Rows from a 3D scene dataset
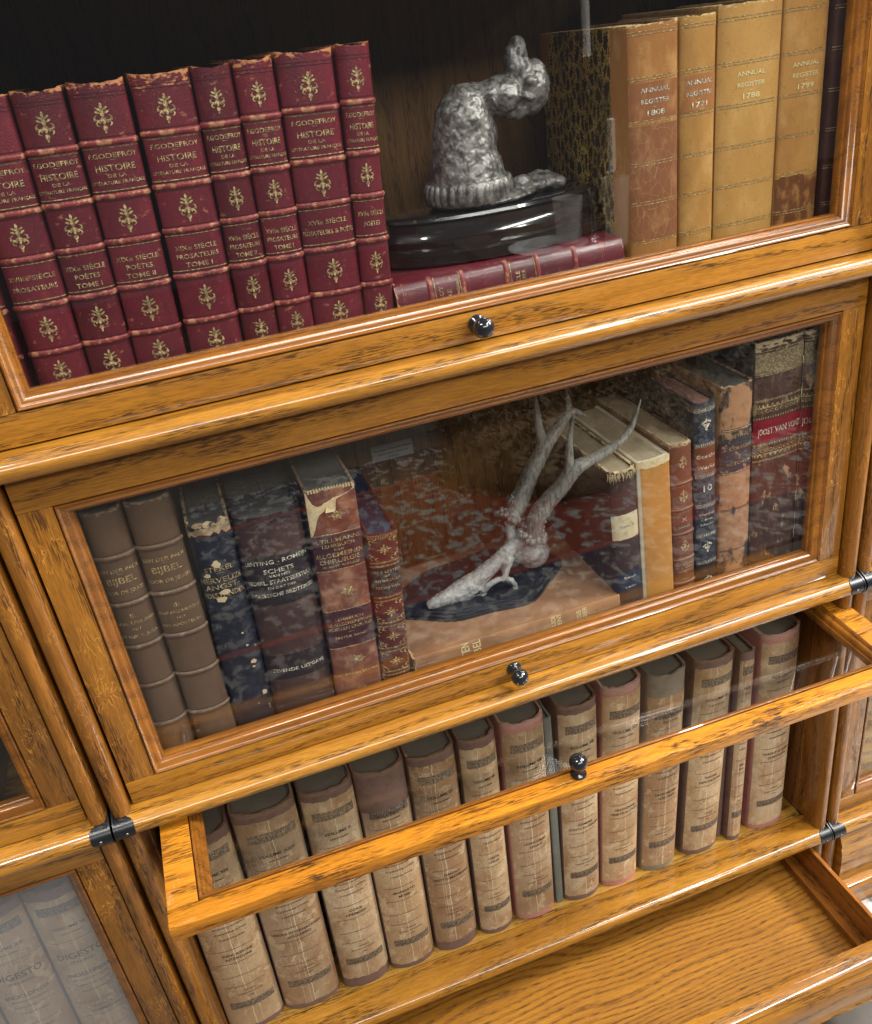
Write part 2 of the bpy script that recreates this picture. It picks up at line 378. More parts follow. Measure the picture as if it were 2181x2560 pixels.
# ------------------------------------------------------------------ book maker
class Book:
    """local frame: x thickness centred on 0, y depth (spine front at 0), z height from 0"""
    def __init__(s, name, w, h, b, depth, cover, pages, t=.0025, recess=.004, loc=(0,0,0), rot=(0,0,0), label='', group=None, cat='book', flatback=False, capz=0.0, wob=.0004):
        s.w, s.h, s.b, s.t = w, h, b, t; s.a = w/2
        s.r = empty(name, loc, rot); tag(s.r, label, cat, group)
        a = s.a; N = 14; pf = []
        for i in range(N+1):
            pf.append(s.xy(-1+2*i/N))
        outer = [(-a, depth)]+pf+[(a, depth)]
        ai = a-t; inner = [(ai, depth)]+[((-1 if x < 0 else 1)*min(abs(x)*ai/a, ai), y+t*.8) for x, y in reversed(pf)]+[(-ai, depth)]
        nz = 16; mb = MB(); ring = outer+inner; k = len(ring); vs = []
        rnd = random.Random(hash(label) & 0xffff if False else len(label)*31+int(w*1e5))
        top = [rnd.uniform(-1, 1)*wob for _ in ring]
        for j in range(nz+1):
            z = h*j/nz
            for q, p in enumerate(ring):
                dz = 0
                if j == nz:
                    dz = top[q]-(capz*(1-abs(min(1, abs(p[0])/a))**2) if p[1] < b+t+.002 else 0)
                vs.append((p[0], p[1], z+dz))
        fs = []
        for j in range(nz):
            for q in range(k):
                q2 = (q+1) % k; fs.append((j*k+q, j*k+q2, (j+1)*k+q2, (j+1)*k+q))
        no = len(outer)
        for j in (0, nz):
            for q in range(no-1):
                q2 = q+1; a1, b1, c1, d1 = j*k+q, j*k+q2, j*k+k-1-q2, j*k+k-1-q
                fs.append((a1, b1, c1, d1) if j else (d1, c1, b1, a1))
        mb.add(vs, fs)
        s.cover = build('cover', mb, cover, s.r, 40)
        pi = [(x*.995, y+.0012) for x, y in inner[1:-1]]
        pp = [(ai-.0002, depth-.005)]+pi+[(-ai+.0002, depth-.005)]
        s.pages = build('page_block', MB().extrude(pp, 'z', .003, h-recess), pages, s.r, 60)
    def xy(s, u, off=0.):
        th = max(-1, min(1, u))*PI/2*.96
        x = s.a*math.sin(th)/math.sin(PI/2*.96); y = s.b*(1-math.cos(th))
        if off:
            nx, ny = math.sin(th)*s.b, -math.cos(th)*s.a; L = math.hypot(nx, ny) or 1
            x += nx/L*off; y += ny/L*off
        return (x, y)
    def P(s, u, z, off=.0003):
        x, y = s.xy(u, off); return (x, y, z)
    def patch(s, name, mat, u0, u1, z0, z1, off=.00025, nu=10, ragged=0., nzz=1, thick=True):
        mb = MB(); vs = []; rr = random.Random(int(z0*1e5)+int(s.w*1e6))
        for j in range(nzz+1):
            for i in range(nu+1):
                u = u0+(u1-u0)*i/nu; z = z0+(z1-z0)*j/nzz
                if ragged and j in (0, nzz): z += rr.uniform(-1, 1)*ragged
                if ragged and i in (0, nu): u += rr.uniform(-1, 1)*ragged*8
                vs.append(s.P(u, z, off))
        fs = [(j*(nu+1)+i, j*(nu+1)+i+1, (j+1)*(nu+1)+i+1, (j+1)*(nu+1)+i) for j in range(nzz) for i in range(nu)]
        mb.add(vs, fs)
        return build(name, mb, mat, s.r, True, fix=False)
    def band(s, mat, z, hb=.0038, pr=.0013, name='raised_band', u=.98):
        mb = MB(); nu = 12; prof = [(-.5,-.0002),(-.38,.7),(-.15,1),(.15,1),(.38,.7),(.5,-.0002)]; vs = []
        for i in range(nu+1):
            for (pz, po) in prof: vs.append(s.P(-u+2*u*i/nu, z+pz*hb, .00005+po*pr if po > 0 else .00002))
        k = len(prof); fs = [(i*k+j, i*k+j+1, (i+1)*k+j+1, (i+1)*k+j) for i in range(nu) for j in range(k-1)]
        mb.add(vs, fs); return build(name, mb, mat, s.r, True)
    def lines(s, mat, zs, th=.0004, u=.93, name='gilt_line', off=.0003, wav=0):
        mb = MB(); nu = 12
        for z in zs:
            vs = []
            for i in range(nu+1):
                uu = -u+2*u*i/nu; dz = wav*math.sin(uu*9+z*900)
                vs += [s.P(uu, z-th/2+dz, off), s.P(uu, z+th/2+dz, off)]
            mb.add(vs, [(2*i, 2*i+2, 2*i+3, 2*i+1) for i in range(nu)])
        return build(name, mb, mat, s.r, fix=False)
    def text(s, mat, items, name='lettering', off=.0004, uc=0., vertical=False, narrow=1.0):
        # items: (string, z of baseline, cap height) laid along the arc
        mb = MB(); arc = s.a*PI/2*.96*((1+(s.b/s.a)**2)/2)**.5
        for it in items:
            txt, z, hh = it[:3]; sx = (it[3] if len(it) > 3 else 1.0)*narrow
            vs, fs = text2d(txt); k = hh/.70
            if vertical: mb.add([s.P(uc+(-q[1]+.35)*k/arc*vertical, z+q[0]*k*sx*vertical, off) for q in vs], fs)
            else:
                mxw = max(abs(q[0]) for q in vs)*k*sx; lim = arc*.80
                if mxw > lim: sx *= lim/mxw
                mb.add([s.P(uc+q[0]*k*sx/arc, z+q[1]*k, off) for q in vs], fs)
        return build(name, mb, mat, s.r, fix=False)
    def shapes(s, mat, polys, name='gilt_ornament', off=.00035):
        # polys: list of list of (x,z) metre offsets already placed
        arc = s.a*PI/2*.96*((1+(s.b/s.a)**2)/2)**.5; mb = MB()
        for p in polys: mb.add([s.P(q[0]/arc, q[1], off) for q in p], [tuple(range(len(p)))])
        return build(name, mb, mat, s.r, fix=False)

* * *

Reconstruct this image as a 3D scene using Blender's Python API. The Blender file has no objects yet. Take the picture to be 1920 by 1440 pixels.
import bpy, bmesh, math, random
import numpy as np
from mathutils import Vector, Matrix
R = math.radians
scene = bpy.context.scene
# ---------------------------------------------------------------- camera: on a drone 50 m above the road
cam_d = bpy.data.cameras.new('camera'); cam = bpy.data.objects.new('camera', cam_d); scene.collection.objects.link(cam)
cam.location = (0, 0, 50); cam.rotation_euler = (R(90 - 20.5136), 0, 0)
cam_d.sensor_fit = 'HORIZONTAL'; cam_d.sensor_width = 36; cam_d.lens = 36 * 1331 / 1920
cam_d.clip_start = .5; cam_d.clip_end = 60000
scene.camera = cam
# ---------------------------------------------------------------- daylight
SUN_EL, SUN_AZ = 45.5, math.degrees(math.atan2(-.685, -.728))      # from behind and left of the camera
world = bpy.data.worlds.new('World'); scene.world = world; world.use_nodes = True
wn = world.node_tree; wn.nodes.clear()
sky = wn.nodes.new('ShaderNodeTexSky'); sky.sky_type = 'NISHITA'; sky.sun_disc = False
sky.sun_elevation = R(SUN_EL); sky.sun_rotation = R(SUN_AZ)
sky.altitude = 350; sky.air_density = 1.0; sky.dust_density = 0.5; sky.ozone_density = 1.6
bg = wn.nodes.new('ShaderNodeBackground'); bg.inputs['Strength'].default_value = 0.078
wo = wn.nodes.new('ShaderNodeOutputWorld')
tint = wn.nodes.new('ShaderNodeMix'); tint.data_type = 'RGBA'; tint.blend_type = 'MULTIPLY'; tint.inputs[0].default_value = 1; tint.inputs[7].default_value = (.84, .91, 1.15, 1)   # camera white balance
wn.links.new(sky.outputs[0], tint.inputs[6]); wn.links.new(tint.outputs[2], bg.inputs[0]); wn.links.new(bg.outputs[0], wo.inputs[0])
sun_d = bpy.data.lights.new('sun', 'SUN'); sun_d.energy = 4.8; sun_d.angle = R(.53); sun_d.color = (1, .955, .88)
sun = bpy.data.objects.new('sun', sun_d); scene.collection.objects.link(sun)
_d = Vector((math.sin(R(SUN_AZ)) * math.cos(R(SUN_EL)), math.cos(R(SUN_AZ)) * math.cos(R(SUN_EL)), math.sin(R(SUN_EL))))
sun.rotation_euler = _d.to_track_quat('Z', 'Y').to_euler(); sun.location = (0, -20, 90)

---

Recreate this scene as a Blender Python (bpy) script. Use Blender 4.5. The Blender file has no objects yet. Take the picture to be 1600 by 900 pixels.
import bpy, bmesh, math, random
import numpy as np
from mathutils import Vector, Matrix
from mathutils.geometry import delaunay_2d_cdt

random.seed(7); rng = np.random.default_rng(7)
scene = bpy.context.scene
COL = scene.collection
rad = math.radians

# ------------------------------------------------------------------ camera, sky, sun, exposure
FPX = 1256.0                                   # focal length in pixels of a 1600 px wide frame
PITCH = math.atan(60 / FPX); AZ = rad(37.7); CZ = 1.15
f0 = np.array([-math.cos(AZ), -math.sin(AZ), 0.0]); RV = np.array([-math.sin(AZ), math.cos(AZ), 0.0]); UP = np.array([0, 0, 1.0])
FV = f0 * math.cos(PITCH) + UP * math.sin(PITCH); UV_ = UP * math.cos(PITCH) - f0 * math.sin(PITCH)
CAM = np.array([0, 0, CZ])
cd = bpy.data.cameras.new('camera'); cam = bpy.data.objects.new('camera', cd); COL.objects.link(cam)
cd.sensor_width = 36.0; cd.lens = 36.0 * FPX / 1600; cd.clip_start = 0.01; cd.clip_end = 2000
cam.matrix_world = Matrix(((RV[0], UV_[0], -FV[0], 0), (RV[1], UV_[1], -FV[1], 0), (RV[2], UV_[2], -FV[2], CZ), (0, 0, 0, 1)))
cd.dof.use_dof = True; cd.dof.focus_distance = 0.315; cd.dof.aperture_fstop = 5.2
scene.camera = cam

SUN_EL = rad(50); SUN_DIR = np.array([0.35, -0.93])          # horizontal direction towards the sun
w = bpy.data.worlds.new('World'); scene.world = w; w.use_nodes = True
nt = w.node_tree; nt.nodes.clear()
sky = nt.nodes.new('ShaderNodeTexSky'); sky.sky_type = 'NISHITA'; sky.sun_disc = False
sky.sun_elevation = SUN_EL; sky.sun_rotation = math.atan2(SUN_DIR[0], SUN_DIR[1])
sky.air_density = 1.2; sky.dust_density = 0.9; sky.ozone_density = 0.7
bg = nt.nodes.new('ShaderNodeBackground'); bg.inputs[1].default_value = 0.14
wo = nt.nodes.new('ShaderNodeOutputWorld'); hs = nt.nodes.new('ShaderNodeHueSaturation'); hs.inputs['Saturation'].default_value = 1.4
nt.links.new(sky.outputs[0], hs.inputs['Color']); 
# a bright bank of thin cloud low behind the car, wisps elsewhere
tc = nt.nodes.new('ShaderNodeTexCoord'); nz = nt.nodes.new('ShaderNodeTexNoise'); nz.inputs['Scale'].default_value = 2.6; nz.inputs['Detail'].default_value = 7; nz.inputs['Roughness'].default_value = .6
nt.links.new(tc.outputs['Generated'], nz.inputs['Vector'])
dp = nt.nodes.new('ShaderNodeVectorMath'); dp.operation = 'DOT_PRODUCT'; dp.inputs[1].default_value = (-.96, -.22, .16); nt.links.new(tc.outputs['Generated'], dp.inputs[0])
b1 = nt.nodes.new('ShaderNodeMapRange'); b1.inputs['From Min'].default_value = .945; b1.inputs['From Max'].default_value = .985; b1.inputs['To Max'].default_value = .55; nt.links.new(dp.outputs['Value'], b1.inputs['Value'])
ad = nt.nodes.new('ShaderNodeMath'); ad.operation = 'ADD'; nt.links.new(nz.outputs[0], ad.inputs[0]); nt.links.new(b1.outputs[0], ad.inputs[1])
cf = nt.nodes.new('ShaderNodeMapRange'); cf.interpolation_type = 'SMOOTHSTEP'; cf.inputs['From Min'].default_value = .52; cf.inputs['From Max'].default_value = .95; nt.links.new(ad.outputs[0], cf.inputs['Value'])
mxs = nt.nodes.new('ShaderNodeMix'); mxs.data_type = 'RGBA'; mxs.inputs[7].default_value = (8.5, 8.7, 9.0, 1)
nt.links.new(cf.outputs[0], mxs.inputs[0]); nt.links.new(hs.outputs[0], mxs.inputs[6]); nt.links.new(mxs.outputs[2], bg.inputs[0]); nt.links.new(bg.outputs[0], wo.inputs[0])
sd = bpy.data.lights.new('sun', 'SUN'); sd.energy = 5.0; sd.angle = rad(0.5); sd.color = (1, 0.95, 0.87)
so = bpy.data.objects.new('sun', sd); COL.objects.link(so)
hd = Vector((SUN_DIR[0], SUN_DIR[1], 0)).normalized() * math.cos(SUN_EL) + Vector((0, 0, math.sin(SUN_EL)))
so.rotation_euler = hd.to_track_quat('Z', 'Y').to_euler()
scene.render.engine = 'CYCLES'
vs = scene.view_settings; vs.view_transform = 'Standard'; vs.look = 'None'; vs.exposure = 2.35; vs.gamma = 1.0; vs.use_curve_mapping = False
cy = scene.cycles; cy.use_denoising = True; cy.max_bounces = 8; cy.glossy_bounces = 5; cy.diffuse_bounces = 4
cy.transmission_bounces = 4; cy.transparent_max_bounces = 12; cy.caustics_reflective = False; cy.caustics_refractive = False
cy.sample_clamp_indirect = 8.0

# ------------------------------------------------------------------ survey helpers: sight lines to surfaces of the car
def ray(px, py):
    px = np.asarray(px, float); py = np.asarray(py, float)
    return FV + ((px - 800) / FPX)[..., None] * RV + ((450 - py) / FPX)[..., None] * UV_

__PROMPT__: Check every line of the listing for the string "Blender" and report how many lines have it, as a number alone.

__CORRECT ANSWER__: 2